=== What the exercise asks ===
From the entries below, list each line with "pixels".

=== Record excerpts ===
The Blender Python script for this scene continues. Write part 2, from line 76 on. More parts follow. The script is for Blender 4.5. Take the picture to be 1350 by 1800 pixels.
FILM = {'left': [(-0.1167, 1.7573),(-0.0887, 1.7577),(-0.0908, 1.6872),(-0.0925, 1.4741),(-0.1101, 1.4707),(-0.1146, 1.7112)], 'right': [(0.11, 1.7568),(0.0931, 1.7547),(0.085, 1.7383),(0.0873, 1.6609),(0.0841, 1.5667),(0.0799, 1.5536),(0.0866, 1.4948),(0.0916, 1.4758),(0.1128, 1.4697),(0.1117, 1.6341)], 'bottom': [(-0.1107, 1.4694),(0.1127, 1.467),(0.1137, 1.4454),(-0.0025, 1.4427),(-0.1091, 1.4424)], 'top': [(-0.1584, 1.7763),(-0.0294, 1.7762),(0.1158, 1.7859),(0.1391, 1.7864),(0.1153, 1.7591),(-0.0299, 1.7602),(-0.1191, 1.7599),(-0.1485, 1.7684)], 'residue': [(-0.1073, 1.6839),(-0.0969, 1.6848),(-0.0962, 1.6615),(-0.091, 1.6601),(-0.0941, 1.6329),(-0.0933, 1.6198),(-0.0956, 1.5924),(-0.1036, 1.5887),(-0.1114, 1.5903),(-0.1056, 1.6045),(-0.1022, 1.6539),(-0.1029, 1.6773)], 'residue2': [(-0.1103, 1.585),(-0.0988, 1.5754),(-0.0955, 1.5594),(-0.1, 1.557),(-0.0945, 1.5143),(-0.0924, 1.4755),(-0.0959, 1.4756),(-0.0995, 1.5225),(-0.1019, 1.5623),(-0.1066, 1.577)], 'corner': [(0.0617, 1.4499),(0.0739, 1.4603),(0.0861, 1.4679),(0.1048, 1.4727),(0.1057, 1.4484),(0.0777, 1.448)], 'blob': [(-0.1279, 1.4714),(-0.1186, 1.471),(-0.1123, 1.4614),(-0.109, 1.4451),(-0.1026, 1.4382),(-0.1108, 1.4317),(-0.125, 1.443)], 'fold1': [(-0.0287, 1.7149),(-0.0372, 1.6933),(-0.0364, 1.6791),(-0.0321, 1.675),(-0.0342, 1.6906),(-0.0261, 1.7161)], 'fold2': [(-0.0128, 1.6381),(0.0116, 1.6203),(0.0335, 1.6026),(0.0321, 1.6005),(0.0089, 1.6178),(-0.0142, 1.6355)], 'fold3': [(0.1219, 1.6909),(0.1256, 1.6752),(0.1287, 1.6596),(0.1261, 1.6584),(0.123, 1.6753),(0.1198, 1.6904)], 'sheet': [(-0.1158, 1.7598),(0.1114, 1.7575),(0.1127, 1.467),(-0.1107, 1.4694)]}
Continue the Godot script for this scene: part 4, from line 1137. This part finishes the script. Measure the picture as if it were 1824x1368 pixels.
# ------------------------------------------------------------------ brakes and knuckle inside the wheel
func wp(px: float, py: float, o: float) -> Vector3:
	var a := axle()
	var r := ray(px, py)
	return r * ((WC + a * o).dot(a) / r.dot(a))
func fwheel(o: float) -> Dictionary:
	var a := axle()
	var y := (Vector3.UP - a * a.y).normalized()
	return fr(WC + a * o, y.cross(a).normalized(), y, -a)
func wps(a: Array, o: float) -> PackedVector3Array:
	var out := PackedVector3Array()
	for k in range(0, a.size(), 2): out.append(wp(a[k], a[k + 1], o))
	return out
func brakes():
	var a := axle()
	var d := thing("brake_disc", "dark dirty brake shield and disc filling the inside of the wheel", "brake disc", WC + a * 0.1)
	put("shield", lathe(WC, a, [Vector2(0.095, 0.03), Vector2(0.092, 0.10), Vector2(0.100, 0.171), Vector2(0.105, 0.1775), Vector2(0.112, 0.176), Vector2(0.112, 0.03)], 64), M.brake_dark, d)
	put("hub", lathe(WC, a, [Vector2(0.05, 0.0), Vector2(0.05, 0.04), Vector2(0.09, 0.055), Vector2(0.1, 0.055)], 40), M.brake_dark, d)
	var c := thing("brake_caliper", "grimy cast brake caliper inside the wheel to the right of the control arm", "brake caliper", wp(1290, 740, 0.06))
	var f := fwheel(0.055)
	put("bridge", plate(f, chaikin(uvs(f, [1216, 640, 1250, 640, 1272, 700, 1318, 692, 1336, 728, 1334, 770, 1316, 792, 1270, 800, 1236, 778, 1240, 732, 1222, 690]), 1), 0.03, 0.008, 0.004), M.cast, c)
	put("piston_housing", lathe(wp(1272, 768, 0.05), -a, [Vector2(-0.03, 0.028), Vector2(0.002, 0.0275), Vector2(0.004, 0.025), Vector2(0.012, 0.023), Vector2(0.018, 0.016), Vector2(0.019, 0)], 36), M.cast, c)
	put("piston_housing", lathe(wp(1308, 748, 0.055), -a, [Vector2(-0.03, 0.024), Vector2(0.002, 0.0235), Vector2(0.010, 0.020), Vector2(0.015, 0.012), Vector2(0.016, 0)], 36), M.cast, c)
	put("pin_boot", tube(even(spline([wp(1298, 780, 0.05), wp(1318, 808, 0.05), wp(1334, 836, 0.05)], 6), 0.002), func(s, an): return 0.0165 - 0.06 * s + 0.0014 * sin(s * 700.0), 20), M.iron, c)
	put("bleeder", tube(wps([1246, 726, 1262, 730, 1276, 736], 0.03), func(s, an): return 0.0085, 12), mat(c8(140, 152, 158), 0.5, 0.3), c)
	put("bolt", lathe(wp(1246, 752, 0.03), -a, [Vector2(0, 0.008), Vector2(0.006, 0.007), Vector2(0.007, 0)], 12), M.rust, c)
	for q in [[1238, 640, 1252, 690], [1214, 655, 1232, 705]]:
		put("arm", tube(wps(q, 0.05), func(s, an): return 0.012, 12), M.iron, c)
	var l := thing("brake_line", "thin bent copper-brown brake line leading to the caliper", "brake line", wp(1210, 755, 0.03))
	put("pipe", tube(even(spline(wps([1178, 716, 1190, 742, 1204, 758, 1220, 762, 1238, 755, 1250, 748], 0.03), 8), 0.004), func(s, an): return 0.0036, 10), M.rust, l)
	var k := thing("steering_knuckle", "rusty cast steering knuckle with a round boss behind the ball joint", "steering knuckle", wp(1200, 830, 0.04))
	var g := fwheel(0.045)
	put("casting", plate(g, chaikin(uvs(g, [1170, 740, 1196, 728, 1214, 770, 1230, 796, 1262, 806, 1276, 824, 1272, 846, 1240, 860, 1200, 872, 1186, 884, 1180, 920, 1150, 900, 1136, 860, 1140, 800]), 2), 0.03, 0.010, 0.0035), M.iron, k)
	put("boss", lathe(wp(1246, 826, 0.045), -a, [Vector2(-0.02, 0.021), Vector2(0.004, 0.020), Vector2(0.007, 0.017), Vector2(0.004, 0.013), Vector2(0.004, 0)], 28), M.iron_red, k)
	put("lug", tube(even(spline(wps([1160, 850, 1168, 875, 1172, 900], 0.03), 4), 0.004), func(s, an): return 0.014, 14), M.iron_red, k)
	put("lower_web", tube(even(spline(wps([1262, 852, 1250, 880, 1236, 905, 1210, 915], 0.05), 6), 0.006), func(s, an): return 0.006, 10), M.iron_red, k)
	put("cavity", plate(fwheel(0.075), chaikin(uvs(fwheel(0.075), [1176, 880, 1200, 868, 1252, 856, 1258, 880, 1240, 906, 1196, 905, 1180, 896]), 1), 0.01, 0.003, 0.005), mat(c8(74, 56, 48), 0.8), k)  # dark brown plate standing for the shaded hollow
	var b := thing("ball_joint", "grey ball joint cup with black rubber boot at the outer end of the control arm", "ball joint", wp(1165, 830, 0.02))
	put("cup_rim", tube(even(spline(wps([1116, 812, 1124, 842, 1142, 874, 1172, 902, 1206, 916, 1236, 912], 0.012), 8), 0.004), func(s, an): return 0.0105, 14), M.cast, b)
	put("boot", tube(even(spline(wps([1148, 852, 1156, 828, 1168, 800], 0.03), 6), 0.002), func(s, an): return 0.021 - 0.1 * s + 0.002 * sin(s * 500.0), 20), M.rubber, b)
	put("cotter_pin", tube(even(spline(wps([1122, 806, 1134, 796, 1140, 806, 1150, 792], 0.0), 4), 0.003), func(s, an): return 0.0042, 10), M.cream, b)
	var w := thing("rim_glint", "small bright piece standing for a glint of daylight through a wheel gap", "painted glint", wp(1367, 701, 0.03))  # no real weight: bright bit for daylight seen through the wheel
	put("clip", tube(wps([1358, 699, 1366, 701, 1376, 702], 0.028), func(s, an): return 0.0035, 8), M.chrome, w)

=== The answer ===
The Blender Python script for this scene continues. Write part 2, from line 76 on. More parts follow. The script is for Blender 4.5. Take the picture to be 1350 by 1800 pixels.
Continue the Godot script for this scene: part 4, from line 1137. This part finishes the script. Measure the picture as if it were 1824x1368 pixels.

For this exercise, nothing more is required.